In BlockBeats news on June 6, as SpaceX is about to go public with a valuation of around $1.75 trillion, Musk has designed a potential $1.1 trillion incentive plan for himself, and has significantly increased the difficulty for future shareholders to challenge this plan by adjusting the company's governance structure and jurisdiction.


According to SpaceX's prospectus, Musk's 1.3 billion Class B super-voting shares are currently worth approximately $175 billion, and if all targets are met, the potential value could rise to $1.1 trillion. The incentive plan requires SpaceX to achieve a maximum valuation of $7.5 trillion, including goals such as establishing a Mars colony with a population of 1 million and building a data center with an annual computing power of 100 terawatts.

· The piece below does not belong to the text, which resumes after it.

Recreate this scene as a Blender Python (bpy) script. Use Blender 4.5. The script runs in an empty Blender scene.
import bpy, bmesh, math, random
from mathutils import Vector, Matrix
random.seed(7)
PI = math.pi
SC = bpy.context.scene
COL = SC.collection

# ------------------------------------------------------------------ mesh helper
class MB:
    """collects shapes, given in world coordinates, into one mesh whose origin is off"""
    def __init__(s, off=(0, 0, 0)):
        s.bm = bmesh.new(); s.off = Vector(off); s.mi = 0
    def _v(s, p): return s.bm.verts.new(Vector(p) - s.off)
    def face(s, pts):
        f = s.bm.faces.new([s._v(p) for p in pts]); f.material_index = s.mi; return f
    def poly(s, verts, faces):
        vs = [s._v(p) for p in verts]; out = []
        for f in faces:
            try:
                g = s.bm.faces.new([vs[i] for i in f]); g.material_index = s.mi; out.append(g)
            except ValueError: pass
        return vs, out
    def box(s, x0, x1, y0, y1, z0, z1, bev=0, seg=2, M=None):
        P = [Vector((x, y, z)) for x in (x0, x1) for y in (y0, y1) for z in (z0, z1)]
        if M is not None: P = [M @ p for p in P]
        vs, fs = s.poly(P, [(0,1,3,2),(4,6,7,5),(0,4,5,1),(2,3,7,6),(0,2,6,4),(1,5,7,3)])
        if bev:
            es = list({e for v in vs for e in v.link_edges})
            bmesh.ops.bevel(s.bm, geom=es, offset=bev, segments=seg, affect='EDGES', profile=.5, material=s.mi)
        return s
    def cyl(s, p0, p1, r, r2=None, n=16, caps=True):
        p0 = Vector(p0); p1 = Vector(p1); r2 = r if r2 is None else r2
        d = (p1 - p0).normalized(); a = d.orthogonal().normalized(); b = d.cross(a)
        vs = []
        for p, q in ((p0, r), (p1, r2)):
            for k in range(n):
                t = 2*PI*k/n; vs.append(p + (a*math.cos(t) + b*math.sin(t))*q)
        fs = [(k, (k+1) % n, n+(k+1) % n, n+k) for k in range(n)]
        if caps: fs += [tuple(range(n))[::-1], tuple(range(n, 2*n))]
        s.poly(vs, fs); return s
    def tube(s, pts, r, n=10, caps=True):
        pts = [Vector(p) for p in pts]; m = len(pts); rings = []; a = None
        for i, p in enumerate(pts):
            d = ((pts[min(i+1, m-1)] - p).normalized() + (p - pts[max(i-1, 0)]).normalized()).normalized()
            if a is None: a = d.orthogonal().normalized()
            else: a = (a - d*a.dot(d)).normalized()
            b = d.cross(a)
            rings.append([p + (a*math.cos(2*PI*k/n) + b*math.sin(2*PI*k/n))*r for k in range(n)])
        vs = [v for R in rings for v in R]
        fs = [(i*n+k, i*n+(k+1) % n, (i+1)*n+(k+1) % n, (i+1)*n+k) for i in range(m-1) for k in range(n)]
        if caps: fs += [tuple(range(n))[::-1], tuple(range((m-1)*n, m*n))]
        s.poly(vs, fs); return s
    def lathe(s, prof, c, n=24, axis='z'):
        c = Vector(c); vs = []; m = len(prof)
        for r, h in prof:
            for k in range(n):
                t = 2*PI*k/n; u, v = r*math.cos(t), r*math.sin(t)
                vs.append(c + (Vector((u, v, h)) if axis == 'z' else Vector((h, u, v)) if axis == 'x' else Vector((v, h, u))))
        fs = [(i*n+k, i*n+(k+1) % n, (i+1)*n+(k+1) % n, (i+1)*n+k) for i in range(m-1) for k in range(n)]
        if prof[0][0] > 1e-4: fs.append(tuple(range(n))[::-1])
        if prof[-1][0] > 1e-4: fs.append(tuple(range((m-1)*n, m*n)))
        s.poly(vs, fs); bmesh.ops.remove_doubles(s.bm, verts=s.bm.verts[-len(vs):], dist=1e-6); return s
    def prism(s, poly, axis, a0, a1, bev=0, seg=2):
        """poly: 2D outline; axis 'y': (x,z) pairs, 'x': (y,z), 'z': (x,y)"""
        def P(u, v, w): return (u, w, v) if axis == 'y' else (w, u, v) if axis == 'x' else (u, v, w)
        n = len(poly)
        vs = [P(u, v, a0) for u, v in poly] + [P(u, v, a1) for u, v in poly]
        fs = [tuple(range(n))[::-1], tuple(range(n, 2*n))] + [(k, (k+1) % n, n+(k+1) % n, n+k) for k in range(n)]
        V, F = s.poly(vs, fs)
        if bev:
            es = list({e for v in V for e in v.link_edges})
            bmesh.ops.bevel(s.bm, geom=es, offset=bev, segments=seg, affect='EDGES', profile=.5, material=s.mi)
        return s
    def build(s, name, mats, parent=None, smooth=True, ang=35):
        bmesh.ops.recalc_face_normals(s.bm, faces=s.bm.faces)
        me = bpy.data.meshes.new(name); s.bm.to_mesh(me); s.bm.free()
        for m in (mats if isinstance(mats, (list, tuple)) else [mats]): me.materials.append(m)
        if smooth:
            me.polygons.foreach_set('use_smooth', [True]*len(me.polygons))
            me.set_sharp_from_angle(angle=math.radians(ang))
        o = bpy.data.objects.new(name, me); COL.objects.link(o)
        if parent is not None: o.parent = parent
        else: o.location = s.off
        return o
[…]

Reports stated that unlike Tesla's $56 billion compensation plan in 2018, which was overturned by a Delaware court, SpaceX has moved its incorporation to Texas and disclosed the relevant arrangements in the prospectus. Under Texas law, shareholders must hold at least 3% of the shares to initiate a lawsuit, corresponding to a shareholding scale of tens of billions of dollars at SpaceX's valuation of around $1.8 trillion.


Furthermore, even if the performance targets are not met, Musk can still immediately receive voting rights for the relevant shares. The prospectus shows that Musk currently holds about 85.1% of SpaceX's voting rights, and post-IPO, will retain around 82.4% of the voting rights, controlling the board through Class B shares.

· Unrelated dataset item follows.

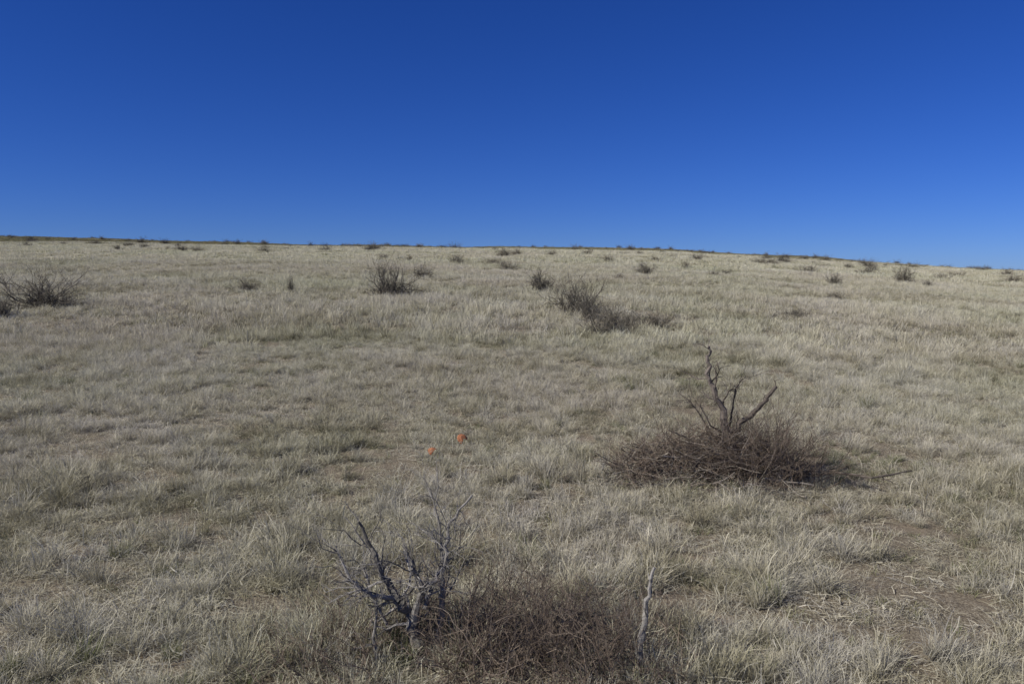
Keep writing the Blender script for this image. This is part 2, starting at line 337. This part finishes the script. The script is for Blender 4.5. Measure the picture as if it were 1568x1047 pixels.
obj("branches",tb.mesh("dead_branches",M_wood),(0,0,0),parent=ds_)
tb=Tubes()
for i in range(1150):
    p=(rng.uniform(-.65,1.05),rng.normal(0,.2),-.02)
    e=math.exp(-((p[0]-.32)/.62)**2)
    if rng.uniform()>e+.18: continue
    if abs(p[0])<.12 and p[1]<.06: continue
    a=rng.uniform(0,6.28); th=abs(rng.normal(.2,.55)); d=(math.sin(th)*math.cos(a),math.sin(th)*math.sin(a),math.cos(th))
    grow(tb,p,d,rng.uniform(.12,.40)*(.45+.65*e),.0027,2,3,.26,.02,3,1.)
obj("twig_thatch",tb.mesh("dead_twigs",M_twig),(0,0,0),parent=ds_)
x,y=.50,3.08
tb=Tubes(); stem(tb,[(0,0,-.03),(.012,.01,.12),(.028,.015,.24),(.042,.01,.36),(.06,.0,.45)],.018,.005,0,4,.07,7,.5)
obj("dead_stem",tb.mesh("dead_stem",M_wood),(x,y,H(x,y)))
# ---------------------------------------------------------------- brush pile
bx,by=1.63,5.97; bp_=empty("brush_pile",(bx,by,H(bx,by)))
tb=Tubes()
stem(tb,[(.08,.1,-.02),(.03,.08,.3),(-.03,.06,.52),(-.1,.05,.66),(-.16,.05,.8),(-.15,.06,.92),(-.14,.06,1.02)],.033,.008,2,9,.2,7,.35)
stem(tb,[(.03,.08,.28),(.1,.06,.42),(.2,.05,.52),(.29,.04,.61),(.36,.04,.71)],.024,.013,1,2,.12,7,.7)
stem(tb,[(.02,.1,.3),(.05,.1,.5),(.08,.12,.68),(.13,.12,.76)],.009,.003,2,6,.16,6,.5)
stem(tb,[(0,.1,.2),(-.12,.12,.36),(-.2,.14,.50),(-.28,.14,.60)],.010,.003,2,12,.2,6,.4)
stem(tb,[(-.02,.06,.35),(-.14,.0,.42),(-.22,0,.58)],.009,.003,2,9,.18,6,.4)
obj("dead_trunk",tb.mesh("pile_trunk",M_dark),(0,0,0),parent=bp_)
def mound(x,y): return .36*math.exp(-((x-.08)/.42)**2-(y/.36)**2)+.27*math.exp(-((x+.5)/.34)**2-(y/.30)**2)
tb=Tubes()
for i in range(520):
    x=rng.uniform(-.9,.40); y=rng.normal(-.04,.2); hz=mound(x,y)
    if hz<.04: continue
    z=hz*rng.uniform(.05,1.0); a=rng.normal(0,.6)+(math.pi if rng.uniform()<.5 else 0); L=rng.uniform(.12,.42)
    d=np.array([math.cos(a),math.sin(a)*.7,rng.normal(0,.28)])
    pts=wig(np.array([x,y,max(z,.03)])-d*L/2*.9,d,L,4,.18,0); pts[:,2]=np.maximum(pts[:,2],.005)
    r=rng.choice([.0028,.0045,.008],p=[.55,.35,.10]); tb.add(pts,np.linspace(r,r*.5,5),5)
obj("sticks",tb.mesh("pile_sticks",M_stick),(0,0,0),parent=bp_)
tb=Tubes()
for i in range(440):
    x=rng.normal(.2,.22); y=rng.normal(0,.15); a=rng.uniform(0,6.28); th=abs(rng.normal(.6,.4))
    out=np.array([math.sin(th)*math.cos(a),math.sin(th)*math.sin(a),math.cos(th)])
    grow(tb,(x,y,.0),out,rng.uniform(.22,.60)*(1-.3*min(1,abs(x-.2)/.5)),.0034,2,3,.22,.02,3,.9)
obj("twigs",tb.mesh("pile_twigs",M_twig),(0,0,0),parent=bp_)
tb=Tubes()
for i in range(700):
    x=rng.normal(-.42,.26); y=rng.normal(.0,.18); z=mound(x,y)*rng.uniform(.1,1.05); a=rng.uniform(0,6.28)
    grow(tb,(x,y,z),(math.cos(a),math.sin(a)*.6,rng.normal(.35,.4)),rng.uniform(.1,.26),.0024,1,4,.25,0,3,.9)
obj("thatch",tb.mesh("pile_thatch",M_twig),(0,0,0),parent=bp_)
x,y=2.2,5.97
tb=Tubes()
stem(tb,[(0,0,.05),(.2,-.08,.10),(.4,-.27,.10),(.72,-.2,.14)],.012,.005,1,9,.2,6,.1)
obj("fallen_branch",tb.mesh("fallen_branch",M_dark),(x,y,H(x,y)))
# ---------------------------------------------------------------- orange clay targets
m,nt=newmat("orange_clay"); tc=N(nt,'ShaderNodeTexCoord'); n=noise(nt,tc.outputs['Object'],40,4)
c=ramp(nt,n,[(.3,(.26,.10,.045)),(.6,(.44,.18,.075))]); b=N(nt,'ShaderNodeBsdfPrincipled'); nt.links.new(c,b.inputs['Base Color']); b.inputs['Roughness'].default_value=.85
o=N(nt,'ShaderNodeOutputMaterial'); nt.links.new(b.outputs[0],o.inputs[0])
def clay(name,x,y,rot,amax,zz,sc):
    pr=[(0,.022),(.022,.022),(.03,.019),(.036,.012),(.047,.009),(.052,.0),(.049,-.001),(.033,.009),(.027,.016),(0,.018)]
    V=[];F=[];k=28
    for j in range(k+1):
        a=amax*j/k; jr=1+.07*math.sin(j*3.1)
        for (r,z) in pr: V.append((r*math.cos(a)*jr,r*math.sin(a)*jr,z))
    n=len(pr)
    for j in range(k):
        for i in range(n-1): F.append((j*n+i,(j+1)*n+i,(j+1)*n+i+1,j*n+i+1))
    F.append(tuple(range(n))); F.append(tuple(k*n+i for i in range(n-1,-1,-1)))
    me=bpy.data.meshes.new(name); me.from_pydata(V,[],F); me.materials.append(m)
    ob=obj(name,me,(x,y,H(x,y)+zz)); ob.rotation_euler=rot; ob.scale=(sc,sc,sc)
clay("orange_clay_target",-.44,7.05,(.9,.3,.4),4.6,.06,1.)
clay("orange_clay_target",-.66,6.64,(.6,-.3,1.0),3.4,.05,.9)
# ---------------------------------------------------------------- light
el=math.radians(36); sx,sy=-.90,-.42; q=math.hypot(sx,sy); sx/=q; sy/=q
S=Vector((sx*math.cos(el),sy*math.cos(el),math.sin(el)))
sd=bpy.data.lights.new("sun",'SUN'); so=bpy.data.objects.new("sun",sd); COL.objects.link(so)
so.rotation_euler=S.to_track_quat('Z','Y').to_euler(); sd.energy=5.0; sd.angle=math.radians(.53); sd.color=(1,.95,.88)
w=bpy.data.worlds.new("World"); scene.world=w; w.use_nodes=True; nt=w.node_tree; bg=nt.nodes['Background']
sk=nt.nodes.new('ShaderNodeTexSky'); sk.sky_type='NISHITA'; sk.sun_disc=False; sk.sun_elevation=el; sk.sun_rotation=math.atan2(sx,sy); sk.altitude=2000; sk.air_density=1; sk.dust_density=0; sk.ozone_density=4
hs=nt.nodes.new('ShaderNodeHueSaturation'); hs.inputs['Saturation'].default_value=1.2
nt.links.new(sk.outputs[0],hs.inputs['Color'])
tint=mixc(nt,1.0,hs.outputs[0],(.26,.385,.80),'MULTIPLY')
nt.links.new(tint,bg.inputs[0]); bg.inputs[1].default_value=.1
scene.view_settings.view_transform='Standard'; scene.view_settings.look='None'; scene.view_settings.exposure=0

Several governance and compensation experts have stated that the core purpose of this plan is not only to incentivize Musk to achieve long-term goals but also to ensure that he continues to firmly control SpaceX. Analysts point out that SpaceX will operate as a "controlled public company," where common shareholders will not have the same governance protections as typical Nasdaq-listed companies.